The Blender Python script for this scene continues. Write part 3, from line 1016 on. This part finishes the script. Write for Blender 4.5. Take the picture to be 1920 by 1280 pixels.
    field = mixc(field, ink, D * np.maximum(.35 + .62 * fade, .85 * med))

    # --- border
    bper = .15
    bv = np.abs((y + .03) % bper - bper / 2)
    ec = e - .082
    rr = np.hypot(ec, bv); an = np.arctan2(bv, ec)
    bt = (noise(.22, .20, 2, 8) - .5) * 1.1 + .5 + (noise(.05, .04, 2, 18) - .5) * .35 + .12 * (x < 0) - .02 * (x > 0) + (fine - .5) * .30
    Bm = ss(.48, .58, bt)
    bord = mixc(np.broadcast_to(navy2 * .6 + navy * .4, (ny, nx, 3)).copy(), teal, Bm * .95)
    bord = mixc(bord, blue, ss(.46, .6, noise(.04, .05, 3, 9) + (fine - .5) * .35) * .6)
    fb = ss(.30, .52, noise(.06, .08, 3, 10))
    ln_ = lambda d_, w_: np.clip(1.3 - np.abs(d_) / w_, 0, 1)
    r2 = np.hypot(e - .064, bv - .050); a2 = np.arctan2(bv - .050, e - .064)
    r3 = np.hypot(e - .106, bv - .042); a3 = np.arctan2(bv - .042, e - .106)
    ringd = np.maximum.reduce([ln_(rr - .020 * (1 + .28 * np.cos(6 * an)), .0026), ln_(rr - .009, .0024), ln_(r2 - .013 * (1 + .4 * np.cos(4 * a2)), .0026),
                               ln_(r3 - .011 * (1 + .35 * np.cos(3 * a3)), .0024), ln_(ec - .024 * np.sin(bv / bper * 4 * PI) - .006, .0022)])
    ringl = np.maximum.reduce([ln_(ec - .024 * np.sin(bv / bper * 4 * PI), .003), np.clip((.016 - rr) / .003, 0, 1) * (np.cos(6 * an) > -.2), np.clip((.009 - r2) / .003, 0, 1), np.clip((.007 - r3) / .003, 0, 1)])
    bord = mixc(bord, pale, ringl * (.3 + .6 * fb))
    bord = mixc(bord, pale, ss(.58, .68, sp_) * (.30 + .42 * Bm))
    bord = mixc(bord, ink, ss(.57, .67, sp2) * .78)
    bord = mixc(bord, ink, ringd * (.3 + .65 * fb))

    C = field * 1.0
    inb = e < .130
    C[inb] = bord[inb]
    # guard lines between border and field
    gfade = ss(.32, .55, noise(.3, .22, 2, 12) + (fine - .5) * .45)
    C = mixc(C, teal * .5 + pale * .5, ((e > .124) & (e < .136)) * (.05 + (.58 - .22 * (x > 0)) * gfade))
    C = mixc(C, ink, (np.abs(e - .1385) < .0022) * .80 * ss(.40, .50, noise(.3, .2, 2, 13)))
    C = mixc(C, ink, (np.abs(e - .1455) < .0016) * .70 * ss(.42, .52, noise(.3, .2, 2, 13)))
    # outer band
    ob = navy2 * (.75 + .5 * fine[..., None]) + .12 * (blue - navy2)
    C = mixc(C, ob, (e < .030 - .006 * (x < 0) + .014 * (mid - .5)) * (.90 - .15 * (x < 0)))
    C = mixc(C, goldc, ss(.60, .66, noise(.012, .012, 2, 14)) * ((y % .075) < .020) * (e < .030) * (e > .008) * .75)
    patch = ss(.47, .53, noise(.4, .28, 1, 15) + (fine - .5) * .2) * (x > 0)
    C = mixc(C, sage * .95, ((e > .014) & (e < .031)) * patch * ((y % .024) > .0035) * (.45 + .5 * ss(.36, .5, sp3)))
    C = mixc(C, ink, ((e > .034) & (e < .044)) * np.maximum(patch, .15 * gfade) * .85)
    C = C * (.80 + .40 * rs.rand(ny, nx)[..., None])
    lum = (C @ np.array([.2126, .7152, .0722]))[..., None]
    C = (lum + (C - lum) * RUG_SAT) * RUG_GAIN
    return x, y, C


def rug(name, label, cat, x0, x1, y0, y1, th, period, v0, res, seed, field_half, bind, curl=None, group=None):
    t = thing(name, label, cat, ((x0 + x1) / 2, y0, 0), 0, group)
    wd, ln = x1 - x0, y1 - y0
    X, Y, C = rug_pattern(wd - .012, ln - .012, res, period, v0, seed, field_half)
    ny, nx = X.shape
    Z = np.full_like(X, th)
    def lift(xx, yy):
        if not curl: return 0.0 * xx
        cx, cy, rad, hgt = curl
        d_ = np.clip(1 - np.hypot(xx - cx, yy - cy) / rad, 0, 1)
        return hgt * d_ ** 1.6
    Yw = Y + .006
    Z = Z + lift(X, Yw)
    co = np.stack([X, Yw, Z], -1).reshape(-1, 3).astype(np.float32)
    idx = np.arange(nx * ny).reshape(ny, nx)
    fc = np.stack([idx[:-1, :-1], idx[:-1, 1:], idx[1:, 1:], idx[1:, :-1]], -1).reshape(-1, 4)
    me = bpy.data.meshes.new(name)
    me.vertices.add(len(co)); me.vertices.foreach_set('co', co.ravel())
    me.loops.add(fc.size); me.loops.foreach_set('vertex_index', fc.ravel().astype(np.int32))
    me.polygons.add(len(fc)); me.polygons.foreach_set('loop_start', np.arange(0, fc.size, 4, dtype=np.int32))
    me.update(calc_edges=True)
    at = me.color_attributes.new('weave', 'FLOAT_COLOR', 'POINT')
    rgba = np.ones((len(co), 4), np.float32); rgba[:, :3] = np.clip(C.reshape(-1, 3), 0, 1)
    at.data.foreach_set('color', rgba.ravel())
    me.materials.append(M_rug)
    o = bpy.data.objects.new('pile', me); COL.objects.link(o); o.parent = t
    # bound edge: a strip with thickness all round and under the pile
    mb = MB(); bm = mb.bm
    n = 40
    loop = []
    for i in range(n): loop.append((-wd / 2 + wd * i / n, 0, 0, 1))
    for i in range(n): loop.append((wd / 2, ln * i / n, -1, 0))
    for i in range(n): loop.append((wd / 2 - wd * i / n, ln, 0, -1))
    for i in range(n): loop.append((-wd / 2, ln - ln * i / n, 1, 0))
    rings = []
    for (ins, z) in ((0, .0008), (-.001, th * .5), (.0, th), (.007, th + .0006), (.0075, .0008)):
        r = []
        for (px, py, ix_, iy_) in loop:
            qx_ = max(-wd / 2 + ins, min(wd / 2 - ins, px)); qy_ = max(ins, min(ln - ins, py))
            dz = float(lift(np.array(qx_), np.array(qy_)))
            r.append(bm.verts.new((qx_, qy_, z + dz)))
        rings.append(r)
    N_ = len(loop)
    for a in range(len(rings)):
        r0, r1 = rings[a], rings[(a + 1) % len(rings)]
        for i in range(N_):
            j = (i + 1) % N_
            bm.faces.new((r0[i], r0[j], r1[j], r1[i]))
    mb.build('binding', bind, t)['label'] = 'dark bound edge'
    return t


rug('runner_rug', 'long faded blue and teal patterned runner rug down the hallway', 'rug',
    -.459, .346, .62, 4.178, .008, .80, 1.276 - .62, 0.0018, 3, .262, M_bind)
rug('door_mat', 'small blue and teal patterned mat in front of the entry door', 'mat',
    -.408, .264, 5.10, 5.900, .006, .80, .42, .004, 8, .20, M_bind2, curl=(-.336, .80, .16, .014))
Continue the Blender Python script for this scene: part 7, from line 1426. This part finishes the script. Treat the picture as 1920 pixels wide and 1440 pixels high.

::::

EXERCISE DESCRIPTION =
Print the listing above from its first line through the line with "field = mixc(field, ink, D", and stop there.

SOLUTION TO THE PROBLEM =
The Blender Python script for this scene continues. Write part 3, from line 1016 on. This part finishes the script. Write for Blender 4.5. Take the picture to be 1920 by 1280 pixels.
    field = mixc(field, ink, D * np.maximum(.35 + .62 * fade, .85 * med))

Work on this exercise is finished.